License applications for Dominion’s proposed North Anna reactor in Virginia and Luminant’s two proposed reactors at Comanche Peak, in Texas—the two U.S. facilities that have chosen Mitsubishi Heavy Industries’ (MHI’s) Advanced Pressurized Water Reactor (APWR)—will be delayed by more than 18 months. The Nuclear Regulatory Commission (NRC) said structural changes made by MHI to its reactor design require a lengthened review time.

The NRC sent separate letters to Luminant and Dominion telling the companies that structural changes to the US-APWR design by MHI required a new seismic analysis. “MHI proposed a number of new strategies for expediting the resolution of the remaining technical issues associated with the review of the DC application. MHI also proposed a number of schedule improvements based on the implementation of the new strategies,” the agency wrote. “The NRC staff believes that it would be premature at this time to make any schedule improvements until the proposed strategies are implemented and proven to be effective.”

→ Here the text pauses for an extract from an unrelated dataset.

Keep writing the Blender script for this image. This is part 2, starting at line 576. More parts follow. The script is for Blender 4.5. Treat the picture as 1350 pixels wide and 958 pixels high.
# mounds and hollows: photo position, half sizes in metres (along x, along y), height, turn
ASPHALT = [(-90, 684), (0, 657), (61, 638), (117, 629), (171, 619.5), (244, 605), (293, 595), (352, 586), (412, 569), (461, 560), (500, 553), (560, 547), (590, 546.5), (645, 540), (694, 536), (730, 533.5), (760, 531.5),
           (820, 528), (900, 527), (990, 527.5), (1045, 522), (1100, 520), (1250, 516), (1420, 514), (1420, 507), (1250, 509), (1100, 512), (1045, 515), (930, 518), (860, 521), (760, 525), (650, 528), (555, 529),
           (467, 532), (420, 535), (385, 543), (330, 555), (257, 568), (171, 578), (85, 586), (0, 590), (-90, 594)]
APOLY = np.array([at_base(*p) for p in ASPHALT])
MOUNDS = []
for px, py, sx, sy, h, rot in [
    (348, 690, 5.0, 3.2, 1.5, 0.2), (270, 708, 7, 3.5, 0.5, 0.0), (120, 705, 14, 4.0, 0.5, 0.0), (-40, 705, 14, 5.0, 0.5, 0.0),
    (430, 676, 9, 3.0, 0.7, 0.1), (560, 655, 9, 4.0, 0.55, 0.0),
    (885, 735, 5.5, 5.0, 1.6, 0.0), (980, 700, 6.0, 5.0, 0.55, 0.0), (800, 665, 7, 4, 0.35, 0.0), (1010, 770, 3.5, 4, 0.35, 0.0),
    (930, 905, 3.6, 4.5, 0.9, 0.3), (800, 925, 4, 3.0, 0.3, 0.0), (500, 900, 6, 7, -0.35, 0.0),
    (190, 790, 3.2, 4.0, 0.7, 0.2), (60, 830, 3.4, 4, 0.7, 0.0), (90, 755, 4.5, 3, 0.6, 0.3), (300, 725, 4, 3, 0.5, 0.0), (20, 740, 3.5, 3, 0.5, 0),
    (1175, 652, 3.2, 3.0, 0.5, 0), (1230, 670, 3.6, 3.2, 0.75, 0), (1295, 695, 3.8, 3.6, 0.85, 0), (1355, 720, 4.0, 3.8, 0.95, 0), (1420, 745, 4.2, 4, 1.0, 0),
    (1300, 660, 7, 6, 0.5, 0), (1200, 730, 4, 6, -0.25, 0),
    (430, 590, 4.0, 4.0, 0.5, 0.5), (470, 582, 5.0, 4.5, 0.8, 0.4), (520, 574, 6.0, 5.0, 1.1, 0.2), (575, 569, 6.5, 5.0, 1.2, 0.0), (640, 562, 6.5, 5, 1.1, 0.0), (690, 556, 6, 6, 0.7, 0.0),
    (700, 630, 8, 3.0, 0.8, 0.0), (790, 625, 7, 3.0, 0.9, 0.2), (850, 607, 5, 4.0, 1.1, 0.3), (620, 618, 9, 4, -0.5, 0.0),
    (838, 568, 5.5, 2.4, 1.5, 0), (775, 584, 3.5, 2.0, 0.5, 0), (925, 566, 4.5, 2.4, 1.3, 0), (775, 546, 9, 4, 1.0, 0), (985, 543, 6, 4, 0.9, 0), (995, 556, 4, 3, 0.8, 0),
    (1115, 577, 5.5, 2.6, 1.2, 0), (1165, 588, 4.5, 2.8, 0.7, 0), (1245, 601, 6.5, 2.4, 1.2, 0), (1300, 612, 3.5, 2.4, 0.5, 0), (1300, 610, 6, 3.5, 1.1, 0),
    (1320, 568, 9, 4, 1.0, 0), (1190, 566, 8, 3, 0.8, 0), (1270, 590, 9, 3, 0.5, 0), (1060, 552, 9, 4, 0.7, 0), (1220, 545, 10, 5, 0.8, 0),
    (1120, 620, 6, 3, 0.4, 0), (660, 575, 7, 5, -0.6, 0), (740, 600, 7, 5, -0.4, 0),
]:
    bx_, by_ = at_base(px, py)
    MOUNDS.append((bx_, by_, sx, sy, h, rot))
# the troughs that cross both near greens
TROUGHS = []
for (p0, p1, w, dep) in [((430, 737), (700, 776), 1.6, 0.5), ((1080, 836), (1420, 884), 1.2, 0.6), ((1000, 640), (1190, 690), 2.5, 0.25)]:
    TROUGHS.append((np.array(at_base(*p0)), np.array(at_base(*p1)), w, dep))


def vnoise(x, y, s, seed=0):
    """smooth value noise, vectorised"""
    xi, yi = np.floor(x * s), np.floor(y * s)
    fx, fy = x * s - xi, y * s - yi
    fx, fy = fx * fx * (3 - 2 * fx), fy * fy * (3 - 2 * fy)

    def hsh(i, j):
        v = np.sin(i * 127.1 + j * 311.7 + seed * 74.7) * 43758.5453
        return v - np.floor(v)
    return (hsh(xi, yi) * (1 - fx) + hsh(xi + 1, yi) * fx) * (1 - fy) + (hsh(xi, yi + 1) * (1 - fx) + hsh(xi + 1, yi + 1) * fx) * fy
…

MHI submitted a standard design certification application for its US-APWR on December 31, 2007. Last month the company “proposed a number of new strategies for expediting the resolution of the remaining technical issues associated with the review of the design certification (DC) application," the NRC said.

The delay means a safety review of Luminant’s Comanche Peak Units 3 and 4 will be finalized in June 2013—not December this year, as had been planned. A safety review for Dominion’s North Anna plant will take place in July 2013, instead of February 2011. Dominion had initially chosen GE-Hitachi’s Economic Simplified Boiling Water Reactor (ESBWR) for the project.

On Monday, meanwhile, NRC Chair Gregory Jaczko was widely quoted as saying that approvals of other reactor designs under review at the federal body could be made in the coming months—as early as this summer. These include Westinghouse’s AP1000, and GE-Hitachi Nuclear Energy’s advanced boiling water reactor and ESBWR (see related story on the ESBWR in this issue).